Post production. LF has only recently seen films with significant levels of digital post production work, most notably T-Rex: Back to the Cretaceous and Encounter in the Third Dimension. Sure, films before those had CGI work, but usually only in titles, minor fix-its, and selected short graphics sequences. And most of what passes for extraordinary CGI work in LF is old hat for the theatrical world. Assuming 3D theaters continue in vogue, high quality digital post and effects work will be essential.

Distribution. Distributing LF films digitally via satellite or fiber optic cables will probably not be a major issue. Although the files will be large, presumably by the time LF theaters have gone digital, sufficient bandwidth will be in place and available at a reasonable cost. Even if those resources are not available, physically shipping a few high-capacity hard disks or data cartridges will almost certainly be cheaper than 70mm prints. Fortunately, as with many of the other areas we are discussing, the theatrical industry will pave the way for us, developing technologies and infrastructure that will only have to be scaled up to handle LF’s larger data needs.

Film scanners (which will be needed as long as film is used for image capture) are already in place at several facilities. One such house has reportedly been digitizing full LF films for much of the past year in order to touch up scenes and produce perfect negatives. While this may seem extravagant, they maybe getting ready for EC, building experience before the rest of the industry catches up.

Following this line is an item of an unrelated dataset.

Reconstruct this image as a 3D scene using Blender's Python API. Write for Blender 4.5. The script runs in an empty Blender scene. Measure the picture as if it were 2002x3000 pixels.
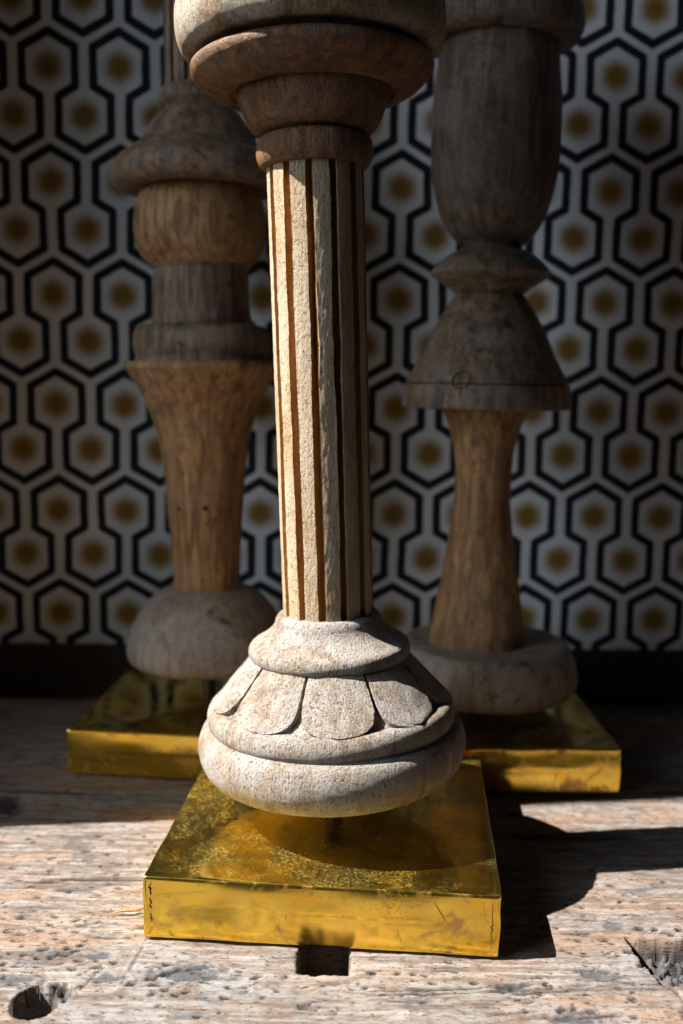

Exhibition. This may be the toughest nut to crack, given the enormous size of LF screens. Projection quality has been a key issue for the mainstream market, but it will be even more important to the LF world, whose reputation is built on ultra-high quality pictures. MaxImage! editor James Hyder spoke recently with Doug Darrow at Texas Instruments, developer of the Digital Light Processing technology that is at the heart of the latest generation of video projectors. Darrow sees no theoretical obstacles to scaling up the DLP technology to LF quality, but he points out that in conventional EC they have a potential market of tens or even hundreds of thousands of units. The R&D costs for an ELFC projector might be prohibitive in a market that presently numbers only in the hundreds.

So it seems that it will be many years before LF theaters feel the heat of EC. And we’ll have the benefit of seeing how the conventional film industry handles the conversion. But even though it will take some time, the transition will happen eventually. Will you and your company be ready?